There is an intuitive appeal to the polyrepo model. Each project is its own thing. Its own history, its own CI/CD pipeline, its own README that tells a coherent story. You clone exactly what you need and do not have to care about anything else.

For a while, that is genuinely fine. When projects are truly independent, different languages, different lifecycles, different audiences, keeping them separate has real benefits:

  • Isolated CI/CD. A broken pipeline in one repo does not touch the others.
  • Fine-grained access control. You can give a contributor access to one project without exposing anything else.
  • Clean public presence. Each GitHub repo is a self-contained portfolio piece.

These matter. But a polyrepo approach has a cost that is easy to miss until you are already paying it.

The Hidden Tax of Many Repos

Cross-project changes become a coordination problem

This is the one that gets you. You refactor a shared utility, and suddenly you are opening three repos, making three commits, filing three PRs, and hoping nothing breaks in the window between them. What should be one logical change becomes a multi-step synchronization ritual.

In a monorepo, that is one commit. Atomic. Everything ships together or nothing does.

Dependency drift happens silently

Each project pins its own versions. Over time, project A is on library version 2.1, project B is on 2.4, and they have diverged in ways that matter. Nobody meant for this to happen. It just did, one cargo update at a time.

CI/CD sprawl is real work

Every new repo is another pipeline to configure, another set of secrets to manage, another YAML file to maintain. If you care about consistency, same linting rules, same build patterns, same deployment approach, you are either copying config files around or building some abstraction layer to share them. Either way, it is work that a monorepo gives you for free.

Onboarding yourself is genuinely painful

This one sounds silly until you come back to a project after six months. Where was that repo again? What does this do? Why does it exist? In a monorepo, ls apps/ tells you everything you have. No archaeology required.

I had projects on GitHub that I had completely forgotten existed. Years ago I put together a small repo to teach a friend some Java patterns. Harmless at the time, forgotten immediately after. Fast forward a few years, and I am sitting in a technical interview. We get to the practical part, and the interviewer pulls up a section of an application and asks me to modify it. The application was mine. I had no memory of it. That was the moment I understood that you cannot just leave everything public and assume it represents you well. A monorepo behind a private git server does not solve that problem entirely, but at least entropy stays contained where you can see it.

“But Google Uses a Monorepo” and That Is Actually the Point

The counterargument you will hear is that monorepos do not scale. That is worth pushing back on directly.

Google runs what is arguably the largest monorepo in the world, billions of lines of code, tens of thousands of engineers, a single trunk.
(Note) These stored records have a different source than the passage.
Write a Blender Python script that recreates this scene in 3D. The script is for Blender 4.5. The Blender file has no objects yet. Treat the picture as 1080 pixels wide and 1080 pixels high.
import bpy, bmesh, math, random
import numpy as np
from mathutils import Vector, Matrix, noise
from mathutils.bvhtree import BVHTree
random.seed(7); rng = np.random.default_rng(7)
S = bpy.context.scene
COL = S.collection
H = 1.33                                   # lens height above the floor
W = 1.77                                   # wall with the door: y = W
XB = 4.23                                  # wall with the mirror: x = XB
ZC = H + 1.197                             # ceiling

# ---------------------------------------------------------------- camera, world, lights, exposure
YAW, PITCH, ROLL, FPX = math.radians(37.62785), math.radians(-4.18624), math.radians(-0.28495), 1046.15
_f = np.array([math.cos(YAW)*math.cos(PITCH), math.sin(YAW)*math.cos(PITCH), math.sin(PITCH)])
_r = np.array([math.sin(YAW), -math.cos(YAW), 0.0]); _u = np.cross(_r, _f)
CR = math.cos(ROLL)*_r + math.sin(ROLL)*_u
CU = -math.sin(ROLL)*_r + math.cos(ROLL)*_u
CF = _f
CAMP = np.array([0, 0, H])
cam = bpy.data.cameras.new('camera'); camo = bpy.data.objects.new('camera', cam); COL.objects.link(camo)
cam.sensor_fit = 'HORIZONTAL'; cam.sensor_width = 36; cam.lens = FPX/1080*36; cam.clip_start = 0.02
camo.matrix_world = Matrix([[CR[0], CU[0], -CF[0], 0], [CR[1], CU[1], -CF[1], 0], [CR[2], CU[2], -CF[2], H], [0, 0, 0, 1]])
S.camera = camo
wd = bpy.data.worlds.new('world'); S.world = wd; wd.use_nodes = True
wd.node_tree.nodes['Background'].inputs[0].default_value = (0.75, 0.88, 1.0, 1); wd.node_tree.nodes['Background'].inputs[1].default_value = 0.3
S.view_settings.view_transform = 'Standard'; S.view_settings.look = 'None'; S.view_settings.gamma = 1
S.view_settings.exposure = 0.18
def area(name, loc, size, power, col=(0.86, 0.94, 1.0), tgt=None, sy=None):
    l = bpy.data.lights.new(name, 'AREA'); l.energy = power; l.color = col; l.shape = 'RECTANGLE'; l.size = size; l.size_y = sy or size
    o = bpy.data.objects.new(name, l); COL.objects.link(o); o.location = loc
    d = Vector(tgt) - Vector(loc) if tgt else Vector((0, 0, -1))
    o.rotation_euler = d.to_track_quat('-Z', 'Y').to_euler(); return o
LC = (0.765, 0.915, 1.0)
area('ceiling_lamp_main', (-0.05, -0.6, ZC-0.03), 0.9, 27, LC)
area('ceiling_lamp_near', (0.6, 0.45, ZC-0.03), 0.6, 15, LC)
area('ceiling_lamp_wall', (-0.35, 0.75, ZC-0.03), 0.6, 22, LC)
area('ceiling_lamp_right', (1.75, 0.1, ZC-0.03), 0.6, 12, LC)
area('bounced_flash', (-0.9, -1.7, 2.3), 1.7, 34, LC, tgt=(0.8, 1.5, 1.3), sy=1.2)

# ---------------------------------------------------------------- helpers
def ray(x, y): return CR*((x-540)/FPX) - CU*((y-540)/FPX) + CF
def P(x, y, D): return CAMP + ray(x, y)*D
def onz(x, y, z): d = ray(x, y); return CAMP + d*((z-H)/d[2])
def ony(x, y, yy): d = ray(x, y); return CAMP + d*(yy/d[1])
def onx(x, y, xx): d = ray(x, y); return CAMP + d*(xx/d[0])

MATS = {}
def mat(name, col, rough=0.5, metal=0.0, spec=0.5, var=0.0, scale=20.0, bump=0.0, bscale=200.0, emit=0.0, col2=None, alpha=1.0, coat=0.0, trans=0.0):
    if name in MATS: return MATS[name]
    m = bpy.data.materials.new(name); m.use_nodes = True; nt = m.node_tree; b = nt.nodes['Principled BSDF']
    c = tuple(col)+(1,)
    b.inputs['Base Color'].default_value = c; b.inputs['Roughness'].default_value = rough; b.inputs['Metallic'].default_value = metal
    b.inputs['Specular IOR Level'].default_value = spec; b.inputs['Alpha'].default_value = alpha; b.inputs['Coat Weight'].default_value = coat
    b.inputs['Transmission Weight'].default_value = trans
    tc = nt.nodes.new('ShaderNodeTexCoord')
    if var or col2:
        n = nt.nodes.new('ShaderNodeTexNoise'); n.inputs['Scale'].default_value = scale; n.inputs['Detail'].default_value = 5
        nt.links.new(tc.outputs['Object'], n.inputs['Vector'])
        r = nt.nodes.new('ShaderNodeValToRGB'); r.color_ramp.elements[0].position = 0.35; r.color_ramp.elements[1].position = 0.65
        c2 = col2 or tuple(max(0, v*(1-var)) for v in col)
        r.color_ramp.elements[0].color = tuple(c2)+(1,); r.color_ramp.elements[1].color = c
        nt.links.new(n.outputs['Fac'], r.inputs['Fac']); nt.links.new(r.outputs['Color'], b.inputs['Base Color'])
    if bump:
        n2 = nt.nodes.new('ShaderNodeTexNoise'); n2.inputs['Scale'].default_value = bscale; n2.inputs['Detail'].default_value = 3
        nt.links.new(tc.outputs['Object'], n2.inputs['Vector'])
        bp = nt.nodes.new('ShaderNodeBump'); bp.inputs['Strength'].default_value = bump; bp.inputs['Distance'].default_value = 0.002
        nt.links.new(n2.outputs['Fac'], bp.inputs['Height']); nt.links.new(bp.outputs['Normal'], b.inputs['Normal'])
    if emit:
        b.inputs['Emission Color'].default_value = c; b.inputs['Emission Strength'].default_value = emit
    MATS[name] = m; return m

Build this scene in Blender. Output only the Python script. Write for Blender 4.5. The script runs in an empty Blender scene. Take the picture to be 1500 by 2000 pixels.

Meta, Microsoft, and Airbnb have all made similar bets at scale. The tooling they have built (Bazel, Buck, Nx, Turborepo) exists precisely to handle the performance challenges that come with size.

The argument is not that monorepos scale infinitely with zero effort. It is that the problems of monorepos, build performance and tooling complexity, are engineering problems with engineering solutions. The problems of polyrepos, coordination overhead, drift, context loss, are human problems that tend to get worse as your codebase grows, not better.

For a solo developer or a small team, the tooling overhead of a monorepo is near zero. The coordination overhead of a polyrepo is not.

What My Monorepo Actually Looks Like

Today, I have exactly one repository on my self-hosted OneDev instance. Everything lives there:

  • NixOS configurations for all my machines and LXC containers
  • The blog, the Hugo source, content, and publishing scripts
  • Apps, ArchSim, go-brain, a distributed database engine, an LSM tree implementation, and whatever I am building next
  • Dotfiles and homelab scripts

One repo. One place to look. One place to push.

The tradeoff is that it is private by nature. My NixOS secrets and infrastructure details are not things I want public. But several of my projects should be public, both for the open-source ethos and because an active GitHub profile matters when you are job hunting.

That is the one real problem a monorepo creates that a polyrepo solves by default: how do you share parts of it without sharing all of it?

Solving the Privacy Problem

The answer I landed on is git subtree. It lets you treat a subdirectory as a first-class git repository and push its history independently to a public remote. My OneDev CI/CD automatically triggers these pushes whenever the relevant paths change.

The result: atomic commits and unified history in private, with my public GitHub repos staying up to date automatically without me thinking about it.

Next week I will write about the exact mechanics of that setup, the Justfile, the OneDev buildspec, and a few gotchas around token handling and history performance. If the monorepo-plus-selective-publishing pattern sounds useful for your own setup, that post will have everything you need to replicate it.

Should You Use a Monorepo?

If you are a solo developer or a small team starting fresh, default to a monorepo. The tooling is simple, the coordination overhead is zero, and you will thank yourself the first time you make a cross-cutting change in a single commit.

If you have genuinely independent projects with different teams, different deployment cadences, and serious access control requirements, a polyrepo might be the right call. Not because monorepos cannot scale, but because the independence is real and worth preserving.

The mistake is picking one approach for ideological reasons without thinking about what you are actually building and who is building it. The repo structure is a tool. Use the one that solves your actual problems.

For me, one repo solved them. Everything else was overhead I was carrying for no good reason.